**DATA PROVIDED:**

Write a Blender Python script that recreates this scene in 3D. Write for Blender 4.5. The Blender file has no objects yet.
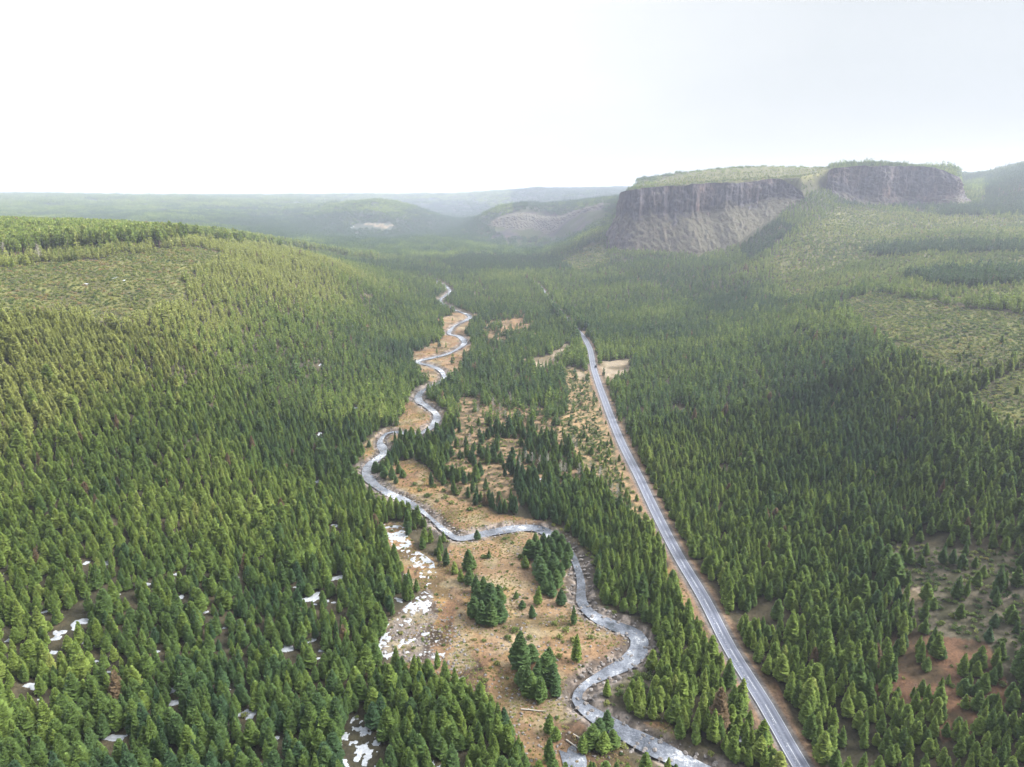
import bpy, math, random
import numpy as np
R = math.radians
rng = np.random.default_rng(11)
random.seed(5)

# ------------------------------------------------------------------ camera model
W, H = 1024, 767
FPX, PITCH, CAMZ = 690.0, R(15.8), 150.0
CA, SA = math.cos(PITCH), math.sin(PITCH)

def ray(px, py):
    u = (px - W/2)/FPX; v = (H/2 - py)/FPX
    return u, CA + v*SA, -SA + v*CA            # world x, y, z direction

def at_d(px, py, D):                            # pixel + forward distance -> world point
    dx, dy, dz = ray(px, py)
    k = D/dy
    return dx*k, D, CAMZ + dz*k

def at_z(px, py, z=0.0):
    dx, dy, dz = ray(px, py)
    k = (z - CAMZ)/dz
    return dx*k, dy*k, z

def project(x, y, z):
    z = z - CAMZ
    fd = y*CA - z*SA
    up = y*SA + z*CA
    fd = np.maximum(fd, 1e-3)
    return W/2 + FPX*x/fd, H/2 - FPX*up/fd, fd

# ------------------------------------------------------------------ noise
_tab = rng.random((256, 256)).astype(np.float64)
def vnoise(x, y, s, seed=0):
    x = np.asarray(x, float)/s + seed*17.3; y = np.asarray(y, float)/s + seed*31.7
    xi = np.floor(x).astype(np.int64); yi = np.floor(y).astype(np.int64)
    fx = x - xi; fy = y - yi
    fx = fx*fx*(3-2*fx); fy = fy*fy*(3-2*fy)
    g = lambda a, b: _tab[a & 255, b & 255]
    return ((g(xi, yi)*(1-fx) + g(xi+1, yi)*fx)*(1-fy) + (g(xi, yi+1)*(1-fx) + g(xi+1, yi+1)*fx)*fy)
def fbm(x, y, s, o=4, seed=0):
    t = 0; a = 1; n = 0
    for i in range(o):
        t = t + a*vnoise(x, y, s/2**i, seed+i*3); n += a; a *= .5
    return t/n
def sstep(a, b, x):
    t = np.clip((x-a)/(b-a), 0, 1); return t*t*(3-2*t)

def inpoly(px, py, poly):
    c = np.zeros(np.shape(px), bool); n = len(poly)
    for i in range(n):
        x0, y0 = poly[i]; x1, y1 = poly[(i+1) % n]
        if y0 == y1: continue
        m = ((y0 > py) != (y1 > py)) & (px < (x1-x0)*(py-y0)/(y1-y0) + x0)
        c ^= m
    return c

def dist_poly(x, y, pts, closed=False):
    x = np.asarray(x, float); y = np.asarray(y, float)
    d = np.full(x.shape, 1e18); n = len(pts)
    for i in range(n if closed else n-1):
        ax, ay = pts[i][:2]; bx, by = pts[(i+1) % n][:2]
        vx, vy = bx-ax, by-ay; L = vx*vx+vy*vy + 1e-9
        t = np.clip(((x-ax)*vx + (y-ay)*vy)/L, 0, 1)
        d = np.minimum(d, (x-ax-t*vx)**2 + (y-ay-t*vy)**2)
    return np.sqrt(d)

def spline(pts, step):
    P = np.array(pts, float); out = []
    for i in range(len(P)-1):
        p0 = P[max(i-1, 0)]; p1 = P[i]; p2 = P[i+1]; p3 = P[min(i+2, len(P)-1)]
        n = max(2, int(np.linalg.norm((p2-p1)[:2])/step))
        for k in range(n):
            t = k/n
            out.append(.5*((2*p1) + (-p0+p2)*t + (2*p0-5*p1+4*p2-p3)*t*t + (-p0+3*p1-3*p2+p3)*t**3))
    out.append(P[-1]); return np.array(out)

# ------------------------------------------------------------------ terrain control points
class Surf:
    def __init__(s, pts, c=.06):
        s.c = c
        P = np.array(pts, float)
        s.q = np.stack([P[:, 0]/P[:, 1], np.log(P[:, 1])*.45], 1)
        n = len(P); A = np.zeros((n+3, n+3))
        A[:n, :n] = s.k(s.q[:, None, :] - s.q[None, :, :]) + np.eye(n)*-.004
        A[:n, n] = 1; A[:n, n+1:] = s.q; A[n, :n] = 1; A[n+1:, :n] = s.q.T
        s.w = np.linalg.solve(A, np.concatenate([P[:, 2], [0, 0, 0]])); s.n = n
    def k(s, d): return np.sqrt((d**2).sum(-1) + s.c**2)
    def __call__(s, x, y):
        yy = np.clip(y, 110, 9000)
        q = np.stack([np.clip(x/yy, -1.15, 1.15), np.log(yy)*.45], -1)
        out = s.w[s.n] + q @ s.w[s.n+1:]
        for i in range(s.n):
            out = out + s.w[i]*s.k(q - s.q[i])
        return out

Lz = []   # px, py, z  -> pts
for px, py, z in [
    (340,480,2),(200,480,18),(0,480,31),(340,560,1),(200,560,7),(0,560,18),(0,650,10),(200,650,4),(0,767,6),(300,767,0),
    (-200,650,22),(-200,480,48),(-150,767,12),
    (450,767,0),(600,767,0),(750,767,0),(450,650,0),(600,650,0),(700,650,0),(450,560,0),(560,560,0),(660,560,0),
    (420,480,0),(520,480,0),(620,480,0),(400,420,0),(480,420,0),(560,420,0),(620,420,0),
    (430,370,0),(500,370,0),(590,370,0),(440,340,0),(520,340,0),(600,340,0),(640,340,1),
    (430,315,0),(500,310,0),(560,310,0),(620,310,2),
    (440,290,0),(500,285,0),(560,285,2),(460,268,0),(520,268,0),(430,262,0),(400,262,0),
    (380,250,0),(440,250,0),(500,252,0),(350,240,0),(420,240,2),(460,240,2),(550,255,2),
    (1024,767,14),(850,767,3),(1024,650,20),(880,650,8),(1024,560,26),(900,560,16),(780,560,4),
    (1024,480,36),(900,480,22),(780,480,8),(700,480,1),(1200,560,45),(1200,700,30)]:
    Lz.append(at_z(px, py, z))
for px, py, D in [
    (0,250,600),(100,250,600),(130,245,660),(200,245,700),(250,255,750),(340,268,860),(400,291,950),
    (0,300,430),(100,300,480),(200,300,520),(300,300,650),(350,300,760),(-150,300,400),(-150,240,560),
    (380,330,740),(300,350,540),(200,350,430),(100,350,400),(0,350,360),(350,400,480),(250,400,420),(100,400,350),(0,400,320),
    (-200,215,1300),(0,232,900),(200,238,1000),(280,250,1150),(330,262,1200),
    (0,222,2300),(150,224,2300),(300,228,2600),
    (1024,400,320),(900,400,370),(800,400,420),(700,400,465),(1024,350,385),(900,350,440),(800,350,530),(700,350,620),
    (1024,300,520),(950,300,560),(850,300,680),(780,300,800),(700,300,900),(1200,300,460),(1200,400,300),
    (1024,270,680),(900,270,800),(800,270,930),(740,270,1020),(650,270,1150),(600,270,1230),
    (1024,250,820),(900,250,950),(800,240,1080),(1200,240,800),
    (600,252,1400),(650,252,1330),(700,257,1270),(742,247,1240),(775,224,1290),(808,201,1340),
    (640,230,1600),(690,230,1600),
    (830,205,1330),(840,202,1390),(890,205,1400),(935,204,1390),(980,208,1330),(1024,212,1250),(880,228,1150),(960,228,1080),(1024,232,1000),
    (820,182,1400),(985,188,1750),(1045,160,1900),(1200,150,1900),(1024,185,1500),
    (590,230,1650),(570,240,1750),
    (600,203,2200),(575,209,2300),(560,214,2350),(520,207,2950),(560,208,2850),(600,205,2750),(640,203,2700),(480,214,3000),(540,212,2450),(520,207,2500),(500,213,2500),(478,226,2500),(600,225,2000),(560,239,2200),(540,241,2270),(530,252,1930),(500,250,2000),(520,238,2310),(500,236,2350),
    (310,216,3300),(345,204,3400),(380,201,3400),(410,205,3400),(430,214,3300),(455,230,2900),(380,232,2700),(320,236,2500),(460,222,3600),(400,215,4300),(300,222,3000),
    (480,205,5000),(520,192,5200),(560,190,5200),(620,190,5200),(460,195,6500),(430,199,6000),(660,190,5000),
    (0,195,5800),(100,196,5800),(200,197,5800),(300,197,6000),(360,196,6500),(400,196,6500),(-300,194,5800),
    (0,205,3600),(150,207,3600),(250,210,3600),(-300,205,3600),
    (0,197,9000),(200,197,9000),(400,197,9000),(600,192,9000),(800,190,9000),(1100,190,9000),(900,188,4000),(1100,180,3500)]:
    Lz.append(at_d(px, py, D))
LOW = Surf(Lz)
UP = Surf([at_d(*p) for p in [
    (622,194,1420),(640,192,1450),(660,184,1550),(650,188.5,1400),(690,186.5,1380),(730,184.5,1380),(775,179.5,1380),(805,178,1370),(700,171,1720),(730,173,1600),(760,168,1700),
    (832,168,1420),(860,166,1420),(900,166,1420),(935,169,1400),(955,178,1380),(800,170,1650),(900,169,1700),(980,172,1800),
    (640,183,2600),(700,180,3000),(850,178,3200),(1000,178,3200)]])
CL1_TOP = [at_d(*p) for p in [(628,193,1600),(620,194,1500),(622,192,1425),(635,190,1405),(650,187,1400),(672,186,1392),(690,185,1380),(712,184,1388),(730,183,1375),(752,181,1385),(775,178,1380),(790,183,1365),(803,194,1350)]]
CL1_BASE = [at_d(*p) for p in [(598,236,1640),(597,244,1540),(604,251,1405),(625,252,1350),(650,252,1330),(675,254,1300),(700,257,1270),(722,254,1255),(742,247,1240),(760,236,1265),(775,224,1290),(793,212,1310),(808,201,1335)]]
CL2_TOP = [at_d(*p) for p in [(828,172,1440),(835,168,1420),(860,166,1425),(885,166,1412),(905,166,1420),(935,168,1405),(955,175,1390),(962,180,1420)]]
CL2_BASE = [at_d(*p) for p in [(826,186,1420),(835,195,1396),(860,202,1395),(885,205,1390),(905,205,1395),(932,203,1385),(960,199,1370),(975,198,1400)]]
PLAT = [(p[0], p[1]) for p in CL1_TOP] + [(p[0], p[1]) for p in CL2_TOP] + [at_d(962,180,2200)[:2], at_d(990,180,3400)[:2], at_d(640,180,3400)[:2], at_d(634,180,2200)[:2]]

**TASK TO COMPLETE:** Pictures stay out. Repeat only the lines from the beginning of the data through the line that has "return W/2 +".

**TASK SOLUTION:**
Write a Blender Python script that recreates this scene in 3D. Write for Blender 4.5. The Blender file has no objects yet.
import bpy, math, random
import numpy as np
R = math.radians
rng = np.random.default_rng(11)
random.seed(5)

# ------------------------------------------------------------------ camera model
W, H = 1024, 767
FPX, PITCH, CAMZ = 690.0, R(15.8), 150.0
CA, SA = math.cos(PITCH), math.sin(PITCH)

def ray(px, py):
    u = (px - W/2)/FPX; v = (H/2 - py)/FPX
    return u, CA + v*SA, -SA + v*CA            # world x, y, z direction

def at_d(px, py, D):                            # pixel + forward distance -> world point
    dx, dy, dz = ray(px, py)
    k = D/dy
    return dx*k, D, CAMZ + dz*k

def at_z(px, py, z=0.0):
    dx, dy, dz = ray(px, py)
    k = (z - CAMZ)/dz
    return dx*k, dy*k, z

def project(x, y, z):
    z = z - CAMZ
    fd = y*CA - z*SA
    up = y*SA + z*CA
    fd = np.maximum(fd, 1e-3)
    return W/2 + FPX*x/fd, H/2 - FPX*up/fd, fd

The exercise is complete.